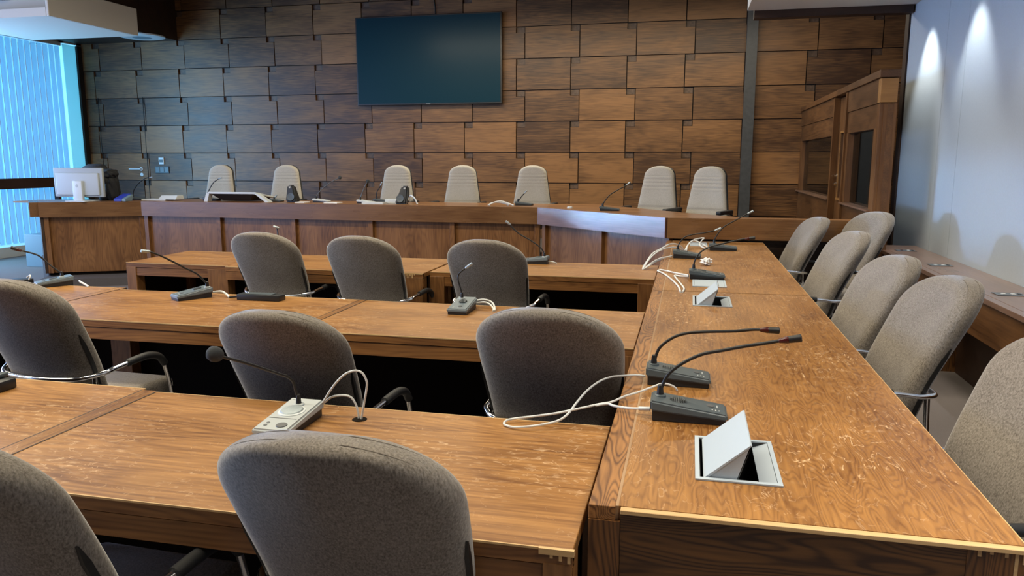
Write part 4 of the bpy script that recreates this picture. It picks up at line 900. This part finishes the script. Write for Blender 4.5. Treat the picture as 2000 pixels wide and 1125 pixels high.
def speaker(label, x, y, lean):
    t = thing('desktop_speaker', (x, y, 1.0), label, 'speaker', 'black desktop speakers on the dais')
    MB().hexa([(-0.075,-0.06,0),(0.075,-0.06,0),(0.075,0.07,0),(-0.075,0.07,0),(-0.045+lean,-0.02,0.205),(0.035+lean,-0.02,0.205),(0.035+lean,0.05,0.205),(-0.045+lean,0.05,0.205)], 0.018).build('cabinet', 'blackp', t, smooth=True)
    MB().lathe((0.0, -0.055, 0.065), (0, -1, 0.19), [(0, 0.046), (0.004, 0.046), (0.0045, 0.04), (-0.002, 0.02)], 28).build('driver', 'dgrey', t, smooth=True)
    MB().lathe((-0.005+lean, -0.022, 0.18), (0, -1, 0.5), [(0, 0.014), (0.003, 0.012)], 16).build('tweeter', 'mark', t, smooth=True)
speaker('black tapered speaker right of the second high-back chair on the dais', -4.63, 8.42, -0.02)
speaker('black tapered speaker leaning right in front of the third high-back chair', -3.22, 8.35, 0.05)
for lab, (a, b_, c, d_, h) in {'white papers between the left speaker and the foam ball microphone': (-4.52, -4.40, 8.25, 8.40, 0.012),
    'white keyboard-like tray at the base of the upright dais microphone': (-3.66, -3.40, 8.22, 8.36, 0.022),
    'white box left of the right black speaker on the dais': (-3.44, -3.28, 8.38, 8.52, 0.05),
    'folded white papers right of the foam ball microphone': (-4.15, -3.98, 8.25, 8.40, 0.012)}.items():
    o = MB().box(a, b_, c, d_, 1.0005, 1.0+h, 0.002).build('papers' if h < 0.02 else 'white_tray', 'paper' if h < 0.02 else 'white', None, ((a+b_)/2, (c+d_)/2, 1.0))
    tag(o, lab, 'papers' if h < 0.02 else 'tray')
o = MB().lathe((-1.22, 8.02, 1.0), (0, 0, 1), [(0.0, 0.03), (0.014, 0.028), (0.018, 0.018)], 20).build('round_cap', 'white', None, (-1.22, 8.02, 1.0), True)
tag(o, 'small round white cap on the dais desk where it turns', 'cap')
pc = MB().box(-9.16, -8.80, 9.0, 9.3, 0.0, 0.46, 0.006).build('metal_box', 'pcbox', None, (-9.2, 9.2, 0))
tag(pc, 'blue-grey metal box standing on the floor left of the dais desk', 'box')

# ------------------------------------------------------------------ glazed partition at the right of the dais
pt = thing('glazed_partition', (1.56, 9.0, 0), 'wooden interpreter partition with windows and a door right of the dark column', 'partition')
OP = (1.56, 9.0, 0); XA, XB = 1.50, 1.625
# near post
MB().box(XA, XB, 6.975, 7.06, 0.3, 1.96, 0.003).build('end_post', 'booth_z', pt, OP)
MB().box(XA+0.03, XB+0.006, 6.968, 6.975, 0.3, 1.955).build('post_cover', 'booth_z', pt, OP)
MB().box(XA-0.004, XB+0.002, 6.965, 7.06, 1.965, 2.16, 0.003).build('corner_block', 'booth_light', pt, OP)
MB().box(XA-0.02, XB+0.01, 6.95, WY-0.035, 2.165, 2.225, 0.003).build('cap_rail', 'booth_x', pt, OP)
MB().box(XA, XB, 7.062, 8.35, 1.965, 2.163).box(XA, XB, 9.06, WY-0.035, 1.965, 2.163).build('head_board', 'booth_x', pt, OP)
def glazed(y0, y1):
    MB().box(XA+0.01, XB-0.01, y0, y1, 1.76, 1.962).build('upper_rail', 'booth_x', pt, OP)
    MB().box(XA+0.01, XB-0.01, y0, y1, 0.3, 1.06).build('lower_panel', 'booth_x', pt, OP)
    MB().box(XA-0.03, XB-0.01, y0, y1, 1.062, 1.08, 0.003).build('sill', 'counter', pt, OP)
    for a in (y0, y1-0.09): MB().box(XA+0.005, XB-0.005, a, a+0.09, 1.082, 1.76).build('window_stile', 'booth_z', pt, OP)
    MB().box(XA+0.06, XA+0.066, y0+0.09, y1-0.09, 1.082, 1.76).build('window_pane', 'glass', pt, OP)
glazed(7.065, 8.34); glazed(9.10, WY-0.04)
for y in (8.345, 9.02): MB().box(XA-0.012, XB, y, y+0.05, 0.3, 2.16).build('door_post', 'booth_z', pt, OP)
dl = MB().box(XA+0.05, XA+0.09, 8.40, 8.60, 0.31, 2.15).box(XA+0.05, XA+0.09, 8.86, 9.015, 0.31, 2.15).box(XA+0.05, XA+0.09, 8.60, 8.86, 0.31, 1.1).box(XA+0.05, XA+0.09, 8.60, 8.86, 1.78, 2.15).build('door_leaf', 'booth_z', pt, OP)
MB().box(XA+0.04, XA+0.052, 8.58, 8.60, 1.1, 1.78).box(XA+0.04, XA+0.052, 8.86, 8.88, 1.1, 1.78).box(XA+0.03, XA+0.052, 8.58, 8.88, 1.08, 1.1).box(XA+0.04, XA+0.052, 8.58, 8.88, 1.78, 1.8).build('pane_moulding', 'booth_light', dl)
MB().box(XA+0.068, XA+0.073, 8.60, 8.86, 1.1, 1.78).build('door_pane', 'glass', dl)
MB().lathe((XA+0.05, 8.96, 1.33), (-1, 0, 0), [(0, 0.022), (0.01, 0.022), (0.012, 0.01), (0.05, 0.01)]).tube([(XA, 8.96, 1.33), (XA-0.005, 8.85, 1.33)], 0.01).lathe((XA+0.05, 8.96, 1.24), (-1, 0, 0), [(0, 0.02), (0.03, 0.018)]).build('door_handle', 'chrome', dl, smooth=True)
for o in pt.children:
    pass
for o in dl.children: o.location = (0, 0, 0)
for o in dl.children:   # children of the leaf were built in world coordinates
    for v in o.data.vertices: v.co -= Vector(OP)
# passage trim behind with hinges
MB().box(1.6255, 1.632, 6.985, 7.02, 1.60, 1.70).box(1.6255, 1.632, 6.985, 7.02, 1.06, 1.16).build('hinge', 'mark', pt, OP)
MB().box(1.56, 1.605, 6.9665, 6.969, 0.31, 1.95).build('post_inlay', 'booth_x', pt, OP)

# ------------------------------------------------------------------ wall counter at the right
co = thing('wall_counter', (1.8, 4.5, 0), 'reddish brown counter with flush socket plates along the white right wall', 'counter')
OC = (1.8, 4.5, 0)
MB().box(1.655, 1.968, 0.6, 7.40, 0.72, 0.75, 0.002).build('countertop', 'counter', co, OC)
MB().box(1.60, 1.652, 0.6, 7.40, 0.72, 0.75, 0.002).build('edge_board', 'counter', co, OC)
MB().box(1.62, 1.645, 0.6, 7.40, 0.50, 0.72).build('apron', 'booth_x', co, OC)
for y in (1.4, 3.0, 4.42, 5.9, 7.33): MB().box(1.64, 1.965, y, y+0.04, 0.0, 0.72).build('bracket_panel', 'end_z', co, OC)
MB().box(1.9, 1.93, 0.6, 7.35, 0.0, 0.715).build('back_panel', 'dark_wood', co, OC)
MB().box(1.60, 1.64, 4.56, 4.68, 0.0, 0.12).box(1.64, 1.80, 4.60, 4.66, 0, 0.012).build('foot', 'blackp', co, OC)
for i, (ya, lab) in enumerate(((6.95, 'flush socket plate at the far end of the wall counter, with a red spot'), (6.03, 'flush socket plate in the middle of the visible wall counter'), (4.78, 'flush socket plate of the wall counter nearest the camera, two white sockets'))):
    p = thing('socket_plate', (1.78, ya, 0.75), lab, 'socket plate', 'socket plates in the wall counter')
    MB().box(-0.075, 0.075, -0.05, 0.05, 0.0005, 0.004, 0.001).build('plate', 'plate', p)
    for k in range(2): MB().box(-0.04+k*0.05, -0.02+k*0.05, -0.015, 0.015, 0.004, 0.006).build('socket', 'mark' if not (i == 0 and k == 0) else 'redring', p)
    MB().box(0.045, 0.06, -0.02, 0.02, 0.004, 0.006).build('switch', 'blackp', p)

o = MB().lathe((-3.64, 5.3, 0.56), (0.2, 0, 1), [(0, 0.006), (0.012, 0.018), (0.05, 0.02), (0.07, 0.008)], 18).tube([(-3.62, 5.3, 0.62), (-3.61, 5.32, 0.68), (-3.60, 5.35, 0.72)], 0.004).build('hanging_plug', 'chrome', None, (-3.64, 5.3, 0.56), True)
tag(o, 'small shiny plug hanging in the dark under the leftmost third row table', 'plug')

● ● ● ● ●

* Written task: Isolate the lines that hold the word "high" and copy all of them.

* The reply:
Write part 4 of the bpy script that recreates this picture. It picks up at line 900. This part finishes the script. Write for Blender 4.5. Treat the picture as 2000 pixels wide and 1125 pixels high.
speaker('black tapered speaker right of the second high-back chair on the dais', -4.63, 8.42, -0.02)
speaker('black tapered speaker leaning right in front of the third high-back chair', -3.22, 8.35, 0.05)